[Scripts that build scenes]
----------
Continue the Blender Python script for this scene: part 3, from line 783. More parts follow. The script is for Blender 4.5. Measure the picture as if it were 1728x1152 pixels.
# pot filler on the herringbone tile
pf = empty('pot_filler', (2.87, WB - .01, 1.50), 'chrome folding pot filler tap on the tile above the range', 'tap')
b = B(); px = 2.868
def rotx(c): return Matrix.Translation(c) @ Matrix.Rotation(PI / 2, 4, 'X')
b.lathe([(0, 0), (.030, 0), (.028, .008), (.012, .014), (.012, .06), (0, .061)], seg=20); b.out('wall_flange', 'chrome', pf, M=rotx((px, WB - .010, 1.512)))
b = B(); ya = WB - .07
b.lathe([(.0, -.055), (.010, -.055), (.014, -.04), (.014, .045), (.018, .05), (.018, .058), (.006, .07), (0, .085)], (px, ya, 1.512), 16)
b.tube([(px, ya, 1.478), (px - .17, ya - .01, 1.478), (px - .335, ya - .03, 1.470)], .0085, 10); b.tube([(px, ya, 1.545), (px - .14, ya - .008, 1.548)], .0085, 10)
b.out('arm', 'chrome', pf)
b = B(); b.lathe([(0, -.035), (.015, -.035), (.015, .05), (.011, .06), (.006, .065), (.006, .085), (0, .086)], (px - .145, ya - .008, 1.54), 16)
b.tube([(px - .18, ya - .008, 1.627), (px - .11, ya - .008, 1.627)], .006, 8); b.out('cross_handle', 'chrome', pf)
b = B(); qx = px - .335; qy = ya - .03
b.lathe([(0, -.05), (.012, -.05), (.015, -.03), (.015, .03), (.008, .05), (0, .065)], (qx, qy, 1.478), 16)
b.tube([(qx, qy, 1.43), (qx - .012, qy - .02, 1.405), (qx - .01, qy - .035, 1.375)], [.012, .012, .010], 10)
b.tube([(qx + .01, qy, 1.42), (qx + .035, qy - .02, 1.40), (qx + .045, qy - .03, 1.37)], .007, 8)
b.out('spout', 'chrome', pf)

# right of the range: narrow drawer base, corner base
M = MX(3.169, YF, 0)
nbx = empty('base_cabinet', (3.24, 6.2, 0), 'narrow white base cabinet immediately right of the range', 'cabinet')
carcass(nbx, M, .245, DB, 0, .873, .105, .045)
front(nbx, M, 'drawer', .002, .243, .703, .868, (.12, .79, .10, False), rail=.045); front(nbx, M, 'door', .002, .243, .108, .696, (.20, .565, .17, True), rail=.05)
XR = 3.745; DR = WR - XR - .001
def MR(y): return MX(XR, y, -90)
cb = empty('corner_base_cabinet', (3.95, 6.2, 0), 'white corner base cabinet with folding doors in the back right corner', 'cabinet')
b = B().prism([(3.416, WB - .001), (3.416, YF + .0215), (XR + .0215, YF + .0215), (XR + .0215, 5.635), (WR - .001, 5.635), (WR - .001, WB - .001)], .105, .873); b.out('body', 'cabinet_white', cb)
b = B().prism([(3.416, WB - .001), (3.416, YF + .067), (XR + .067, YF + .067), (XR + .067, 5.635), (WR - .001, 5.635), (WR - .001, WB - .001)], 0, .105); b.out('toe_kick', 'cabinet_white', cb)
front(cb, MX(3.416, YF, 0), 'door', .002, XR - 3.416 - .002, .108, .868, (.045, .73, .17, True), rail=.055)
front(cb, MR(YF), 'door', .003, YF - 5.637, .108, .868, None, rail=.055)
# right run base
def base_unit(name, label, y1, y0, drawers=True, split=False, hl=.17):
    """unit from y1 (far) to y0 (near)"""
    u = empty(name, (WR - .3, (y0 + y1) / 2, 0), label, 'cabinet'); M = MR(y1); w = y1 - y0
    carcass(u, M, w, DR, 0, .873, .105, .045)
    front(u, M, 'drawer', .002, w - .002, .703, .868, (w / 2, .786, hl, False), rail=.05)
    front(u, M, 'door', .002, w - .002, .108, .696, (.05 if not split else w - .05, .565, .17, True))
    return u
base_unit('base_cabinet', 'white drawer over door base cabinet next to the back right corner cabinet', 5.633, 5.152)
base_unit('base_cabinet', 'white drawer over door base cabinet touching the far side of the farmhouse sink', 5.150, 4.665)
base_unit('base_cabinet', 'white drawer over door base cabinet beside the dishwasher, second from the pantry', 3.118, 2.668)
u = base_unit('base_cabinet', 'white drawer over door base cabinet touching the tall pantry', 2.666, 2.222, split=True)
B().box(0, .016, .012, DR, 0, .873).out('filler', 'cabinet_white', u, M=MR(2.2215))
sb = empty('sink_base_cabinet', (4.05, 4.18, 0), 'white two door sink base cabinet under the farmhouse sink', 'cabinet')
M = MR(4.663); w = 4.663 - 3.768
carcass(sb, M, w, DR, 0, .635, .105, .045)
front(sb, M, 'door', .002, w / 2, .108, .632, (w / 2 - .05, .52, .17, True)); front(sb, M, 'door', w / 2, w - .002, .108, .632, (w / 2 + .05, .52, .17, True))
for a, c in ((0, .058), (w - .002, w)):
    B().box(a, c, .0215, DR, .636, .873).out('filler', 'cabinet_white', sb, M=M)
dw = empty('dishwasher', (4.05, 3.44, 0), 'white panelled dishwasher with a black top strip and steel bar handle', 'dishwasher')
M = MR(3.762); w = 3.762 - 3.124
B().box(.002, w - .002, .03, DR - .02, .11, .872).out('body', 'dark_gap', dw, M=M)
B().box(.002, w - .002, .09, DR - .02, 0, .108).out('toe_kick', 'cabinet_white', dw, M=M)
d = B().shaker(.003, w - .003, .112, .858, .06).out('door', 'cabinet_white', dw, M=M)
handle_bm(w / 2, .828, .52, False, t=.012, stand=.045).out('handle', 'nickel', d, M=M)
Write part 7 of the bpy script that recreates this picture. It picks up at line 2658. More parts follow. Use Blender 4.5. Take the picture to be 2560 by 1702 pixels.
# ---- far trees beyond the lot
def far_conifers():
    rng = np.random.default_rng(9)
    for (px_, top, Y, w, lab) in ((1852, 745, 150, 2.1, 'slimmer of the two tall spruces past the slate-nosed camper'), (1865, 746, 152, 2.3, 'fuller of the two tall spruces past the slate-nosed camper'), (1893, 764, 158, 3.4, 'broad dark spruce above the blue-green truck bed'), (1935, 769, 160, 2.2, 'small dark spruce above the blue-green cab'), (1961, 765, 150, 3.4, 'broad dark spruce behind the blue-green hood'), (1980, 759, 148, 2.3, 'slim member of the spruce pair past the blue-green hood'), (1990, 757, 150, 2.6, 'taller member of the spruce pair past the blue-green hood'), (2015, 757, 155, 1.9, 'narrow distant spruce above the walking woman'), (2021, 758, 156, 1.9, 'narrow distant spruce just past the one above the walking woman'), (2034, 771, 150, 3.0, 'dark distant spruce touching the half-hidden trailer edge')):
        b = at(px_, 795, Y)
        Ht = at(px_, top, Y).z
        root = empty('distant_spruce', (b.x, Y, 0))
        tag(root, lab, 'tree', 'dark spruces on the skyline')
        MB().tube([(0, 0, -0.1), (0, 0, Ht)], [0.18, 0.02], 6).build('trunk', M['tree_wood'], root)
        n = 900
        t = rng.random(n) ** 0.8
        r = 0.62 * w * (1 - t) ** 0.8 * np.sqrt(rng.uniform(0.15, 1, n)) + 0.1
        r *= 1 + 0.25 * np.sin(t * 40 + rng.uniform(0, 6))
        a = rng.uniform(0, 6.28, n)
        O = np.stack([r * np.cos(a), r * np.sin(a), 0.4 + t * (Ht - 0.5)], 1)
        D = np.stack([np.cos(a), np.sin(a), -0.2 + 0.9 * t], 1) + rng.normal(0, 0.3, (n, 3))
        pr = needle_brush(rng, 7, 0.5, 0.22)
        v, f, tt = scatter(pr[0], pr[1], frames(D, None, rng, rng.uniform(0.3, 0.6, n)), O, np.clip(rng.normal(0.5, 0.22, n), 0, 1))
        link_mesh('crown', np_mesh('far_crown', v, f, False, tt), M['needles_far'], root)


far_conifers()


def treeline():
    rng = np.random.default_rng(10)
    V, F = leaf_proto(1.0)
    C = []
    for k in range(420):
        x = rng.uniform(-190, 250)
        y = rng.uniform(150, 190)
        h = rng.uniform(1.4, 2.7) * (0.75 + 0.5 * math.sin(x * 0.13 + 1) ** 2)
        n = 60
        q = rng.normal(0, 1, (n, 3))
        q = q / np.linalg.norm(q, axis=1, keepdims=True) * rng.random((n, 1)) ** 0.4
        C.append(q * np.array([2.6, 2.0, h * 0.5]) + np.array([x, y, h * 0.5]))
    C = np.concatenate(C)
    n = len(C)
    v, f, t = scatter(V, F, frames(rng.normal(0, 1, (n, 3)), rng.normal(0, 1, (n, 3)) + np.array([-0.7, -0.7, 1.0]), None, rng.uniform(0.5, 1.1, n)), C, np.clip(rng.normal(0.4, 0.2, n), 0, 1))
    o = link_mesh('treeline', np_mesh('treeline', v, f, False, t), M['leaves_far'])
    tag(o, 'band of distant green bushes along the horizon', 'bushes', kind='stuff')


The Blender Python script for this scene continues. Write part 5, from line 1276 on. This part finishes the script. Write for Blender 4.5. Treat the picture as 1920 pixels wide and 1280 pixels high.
----------
Problem details: Set the lines down exactly, from the first line of the records to the line where "b.out('spout', 'chrome', pf)" appears, with both ends kept.

Result:
Continue the Blender Python script for this scene: part 3, from line 783. More parts follow. The script is for Blender 4.5. Measure the picture as if it were 1728x1152 pixels.
# pot filler on the herringbone tile
pf = empty('pot_filler', (2.87, WB - .01, 1.50), 'chrome folding pot filler tap on the tile above the range', 'tap')
b = B(); px = 2.868
def rotx(c): return Matrix.Translation(c) @ Matrix.Rotation(PI / 2, 4, 'X')
b.lathe([(0, 0), (.030, 0), (.028, .008), (.012, .014), (.012, .06), (0, .061)], seg=20); b.out('wall_flange', 'chrome', pf, M=rotx((px, WB - .010, 1.512)))
b = B(); ya = WB - .07
b.lathe([(.0, -.055), (.010, -.055), (.014, -.04), (.014, .045), (.018, .05), (.018, .058), (.006, .07), (0, .085)], (px, ya, 1.512), 16)
b.tube([(px, ya, 1.478), (px - .17, ya - .01, 1.478), (px - .335, ya - .03, 1.470)], .0085, 10); b.tube([(px, ya, 1.545), (px - .14, ya - .008, 1.548)], .0085, 10)
b.out('arm', 'chrome', pf)
b = B(); b.lathe([(0, -.035), (.015, -.035), (.015, .05), (.011, .06), (.006, .065), (.006, .085), (0, .086)], (px - .145, ya - .008, 1.54), 16)
b.tube([(px - .18, ya - .008, 1.627), (px - .11, ya - .008, 1.627)], .006, 8); b.out('cross_handle', 'chrome', pf)
b = B(); qx = px - .335; qy = ya - .03
b.lathe([(0, -.05), (.012, -.05), (.015, -.03), (.015, .03), (.008, .05), (0, .065)], (qx, qy, 1.478), 16)
b.tube([(qx, qy, 1.43), (qx - .012, qy - .02, 1.405), (qx - .01, qy - .035, 1.375)], [.012, .012, .010], 10)
b.tube([(qx + .01, qy, 1.42), (qx + .035, qy - .02, 1.40), (qx + .045, qy - .03, 1.37)], .007, 8)
b.out('spout', 'chrome', pf)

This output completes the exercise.